About the only thing the two sides appear to agree on is that the dispute dates to the mid-1990s, when the marriage hit the skids.

The couple signed an agreement at the time of their divorce in 1997 that set parameters for them to operate competing businesses selling bakery machines. Seruga's Excellent Bakery Equipment Co. is in Fairfield, about 20 miles northwest of New York City; Zinn's Excalibur Bagel and Bakery Equipment is 10 miles away in Fair Lawn.

Seruga claims she had sole distribution rights from 1997 on and that she paid $5,000 for the trademark in 2003 but that Zinn continued to use the name in advertising and sales. Zinn claims the company that assigned her the trademark didn't actually own it at the time.

Among other accusations contained in the lawsuit: Zinn told some customers that she had died, and he continued to use Excelsior's phone number at his new business until a court ordered him to change it, according to Seruga; Seruga admitted the trademark was invalid in e-mails retrieved from her computer, Joel contends.

Joel concedes the trademark's history is a "contorted, convoluted thing."

‘They're like human hands’
The Artofex machine was invented in Switzerland in the early 1900s and first trademarked in the U.S. in the 1920s. The mark passed through several hands in the 1980s and '90s as different companies were acquired or dissolved. Seruga's and Zinn's joint business, Excelsior, was the sole distributor of Artofex products in the U.S. until the company's dissolution in 1995.
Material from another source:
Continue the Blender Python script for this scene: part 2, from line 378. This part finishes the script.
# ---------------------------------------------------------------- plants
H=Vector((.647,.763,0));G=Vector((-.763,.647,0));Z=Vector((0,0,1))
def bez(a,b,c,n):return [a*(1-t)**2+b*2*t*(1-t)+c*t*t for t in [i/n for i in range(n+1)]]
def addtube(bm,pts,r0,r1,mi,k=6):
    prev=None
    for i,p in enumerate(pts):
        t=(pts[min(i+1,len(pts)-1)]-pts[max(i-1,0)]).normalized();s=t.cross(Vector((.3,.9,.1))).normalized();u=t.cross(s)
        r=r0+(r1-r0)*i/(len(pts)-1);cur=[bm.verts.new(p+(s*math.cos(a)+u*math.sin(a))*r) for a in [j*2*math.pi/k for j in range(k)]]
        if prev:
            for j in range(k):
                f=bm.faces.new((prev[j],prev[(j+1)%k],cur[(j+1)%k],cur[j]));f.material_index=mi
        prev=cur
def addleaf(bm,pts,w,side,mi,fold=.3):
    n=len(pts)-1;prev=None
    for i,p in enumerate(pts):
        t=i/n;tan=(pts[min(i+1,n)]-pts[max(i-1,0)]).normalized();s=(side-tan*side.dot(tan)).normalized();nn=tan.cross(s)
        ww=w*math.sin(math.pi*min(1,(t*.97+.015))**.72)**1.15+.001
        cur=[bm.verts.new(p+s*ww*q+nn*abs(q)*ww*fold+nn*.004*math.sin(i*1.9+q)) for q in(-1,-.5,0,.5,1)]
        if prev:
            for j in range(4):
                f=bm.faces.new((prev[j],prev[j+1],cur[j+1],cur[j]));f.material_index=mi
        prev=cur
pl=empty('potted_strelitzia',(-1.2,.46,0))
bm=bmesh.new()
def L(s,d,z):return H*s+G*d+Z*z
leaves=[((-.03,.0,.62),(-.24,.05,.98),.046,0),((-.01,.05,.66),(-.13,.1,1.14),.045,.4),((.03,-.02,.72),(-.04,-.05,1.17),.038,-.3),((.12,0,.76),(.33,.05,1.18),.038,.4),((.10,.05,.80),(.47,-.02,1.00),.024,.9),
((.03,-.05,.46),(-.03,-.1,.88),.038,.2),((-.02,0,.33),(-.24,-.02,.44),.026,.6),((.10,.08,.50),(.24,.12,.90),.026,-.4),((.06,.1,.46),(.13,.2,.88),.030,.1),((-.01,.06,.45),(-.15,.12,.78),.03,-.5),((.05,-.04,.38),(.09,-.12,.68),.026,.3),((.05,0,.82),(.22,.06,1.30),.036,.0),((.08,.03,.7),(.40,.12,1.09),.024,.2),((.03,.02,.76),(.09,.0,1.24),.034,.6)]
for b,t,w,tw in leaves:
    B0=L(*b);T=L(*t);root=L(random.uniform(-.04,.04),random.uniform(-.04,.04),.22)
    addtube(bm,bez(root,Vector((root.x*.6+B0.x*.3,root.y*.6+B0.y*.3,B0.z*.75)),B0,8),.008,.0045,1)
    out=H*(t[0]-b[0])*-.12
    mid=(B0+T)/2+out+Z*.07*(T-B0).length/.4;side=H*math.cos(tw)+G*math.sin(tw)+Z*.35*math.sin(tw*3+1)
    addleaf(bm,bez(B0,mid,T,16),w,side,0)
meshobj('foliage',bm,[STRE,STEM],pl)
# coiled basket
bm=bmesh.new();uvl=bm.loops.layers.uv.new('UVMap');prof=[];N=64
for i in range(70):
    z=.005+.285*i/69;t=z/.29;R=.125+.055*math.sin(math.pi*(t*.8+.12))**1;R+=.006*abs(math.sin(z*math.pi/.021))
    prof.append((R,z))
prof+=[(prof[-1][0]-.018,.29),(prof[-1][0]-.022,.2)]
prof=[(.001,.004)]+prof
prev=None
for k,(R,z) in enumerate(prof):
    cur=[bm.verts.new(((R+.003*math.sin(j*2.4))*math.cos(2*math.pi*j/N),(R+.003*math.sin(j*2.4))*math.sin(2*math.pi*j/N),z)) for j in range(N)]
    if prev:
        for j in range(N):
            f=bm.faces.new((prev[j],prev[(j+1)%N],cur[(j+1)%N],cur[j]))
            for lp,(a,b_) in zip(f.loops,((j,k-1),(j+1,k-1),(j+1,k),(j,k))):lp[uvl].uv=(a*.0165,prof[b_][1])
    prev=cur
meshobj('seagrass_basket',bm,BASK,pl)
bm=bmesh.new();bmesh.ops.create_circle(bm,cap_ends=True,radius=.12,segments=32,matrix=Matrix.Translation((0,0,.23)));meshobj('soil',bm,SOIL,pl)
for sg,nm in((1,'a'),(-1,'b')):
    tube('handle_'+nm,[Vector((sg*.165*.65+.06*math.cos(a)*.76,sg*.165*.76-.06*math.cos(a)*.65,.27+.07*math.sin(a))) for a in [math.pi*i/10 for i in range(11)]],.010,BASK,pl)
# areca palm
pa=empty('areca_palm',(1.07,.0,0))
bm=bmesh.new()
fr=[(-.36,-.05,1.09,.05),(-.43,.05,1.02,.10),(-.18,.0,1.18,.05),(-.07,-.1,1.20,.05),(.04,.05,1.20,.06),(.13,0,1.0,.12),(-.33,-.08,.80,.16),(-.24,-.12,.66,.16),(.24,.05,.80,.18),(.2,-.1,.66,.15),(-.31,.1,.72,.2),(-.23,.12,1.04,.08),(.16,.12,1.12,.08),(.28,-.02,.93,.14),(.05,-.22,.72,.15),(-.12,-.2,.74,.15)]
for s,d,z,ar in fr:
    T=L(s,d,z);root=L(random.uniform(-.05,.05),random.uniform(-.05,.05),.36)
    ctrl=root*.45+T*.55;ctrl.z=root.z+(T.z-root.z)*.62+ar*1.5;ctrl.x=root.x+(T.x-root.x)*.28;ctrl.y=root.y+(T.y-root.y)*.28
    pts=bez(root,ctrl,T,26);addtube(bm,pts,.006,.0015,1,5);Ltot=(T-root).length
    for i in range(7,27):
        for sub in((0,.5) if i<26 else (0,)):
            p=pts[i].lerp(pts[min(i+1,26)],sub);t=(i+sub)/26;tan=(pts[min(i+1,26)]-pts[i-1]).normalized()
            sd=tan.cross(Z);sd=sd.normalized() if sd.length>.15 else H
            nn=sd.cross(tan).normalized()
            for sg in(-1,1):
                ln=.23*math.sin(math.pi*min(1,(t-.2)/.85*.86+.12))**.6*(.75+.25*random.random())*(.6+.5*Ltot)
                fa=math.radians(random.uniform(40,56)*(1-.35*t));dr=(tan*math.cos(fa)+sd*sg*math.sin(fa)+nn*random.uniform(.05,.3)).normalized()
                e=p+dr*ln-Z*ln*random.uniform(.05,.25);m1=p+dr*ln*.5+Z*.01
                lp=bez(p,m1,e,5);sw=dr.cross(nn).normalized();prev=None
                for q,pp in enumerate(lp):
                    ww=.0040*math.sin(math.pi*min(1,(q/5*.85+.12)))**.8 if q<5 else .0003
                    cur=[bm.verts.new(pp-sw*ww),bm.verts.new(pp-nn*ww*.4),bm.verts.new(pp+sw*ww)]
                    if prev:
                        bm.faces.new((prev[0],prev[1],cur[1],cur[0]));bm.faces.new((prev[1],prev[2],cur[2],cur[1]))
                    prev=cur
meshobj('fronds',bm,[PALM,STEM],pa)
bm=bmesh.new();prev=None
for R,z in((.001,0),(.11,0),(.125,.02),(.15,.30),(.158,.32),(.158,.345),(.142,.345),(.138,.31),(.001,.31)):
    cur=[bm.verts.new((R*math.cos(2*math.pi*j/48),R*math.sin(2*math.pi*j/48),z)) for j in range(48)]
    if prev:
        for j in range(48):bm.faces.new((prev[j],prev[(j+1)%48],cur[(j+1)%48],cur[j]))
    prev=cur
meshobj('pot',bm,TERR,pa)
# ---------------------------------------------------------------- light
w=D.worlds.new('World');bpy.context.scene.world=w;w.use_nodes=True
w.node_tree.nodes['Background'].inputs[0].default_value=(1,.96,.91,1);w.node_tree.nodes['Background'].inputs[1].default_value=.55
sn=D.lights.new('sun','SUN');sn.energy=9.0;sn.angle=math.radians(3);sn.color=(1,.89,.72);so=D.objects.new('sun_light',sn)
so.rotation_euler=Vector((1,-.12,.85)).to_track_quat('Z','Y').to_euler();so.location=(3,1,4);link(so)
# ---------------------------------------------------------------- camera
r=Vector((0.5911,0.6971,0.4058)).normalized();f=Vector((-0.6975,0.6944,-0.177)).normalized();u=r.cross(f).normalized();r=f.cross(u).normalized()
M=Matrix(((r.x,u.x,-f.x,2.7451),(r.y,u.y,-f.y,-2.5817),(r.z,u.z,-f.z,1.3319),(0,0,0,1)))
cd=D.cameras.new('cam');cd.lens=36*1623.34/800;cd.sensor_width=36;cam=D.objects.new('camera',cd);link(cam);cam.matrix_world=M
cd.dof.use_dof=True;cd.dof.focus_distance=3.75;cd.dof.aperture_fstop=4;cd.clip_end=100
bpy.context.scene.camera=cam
The mixers come in different sizes, but the largest costs up to $60,000 and uses a four-foot-diameter metal bowl that can hold up to 700 pounds of dough, Seruga said. Two long metal arms are attached to wheels: The end of one arm resembles two fingers spaced about five inches apart and the end of the other looks like an elongated golf putter.

As the wheels turn, the two arms simulate a mixing motion as the bowl turns slowly.

"They're like human hands," Seruga said. "They lift, knead and stretch."

She said the machines, which routinely last for 50 years or more, are used by hundreds of companies including Sara Lee and Entenmann's, both of which gave depositions in the lawsuit.

Ultimately, Judge Brown sided with Seruga and found Zinn guilty of trademark infringement, counterfeiting, breach of contract and tortious interference. The monetary award represented an estimation of his company's profits from 1997 to 2006.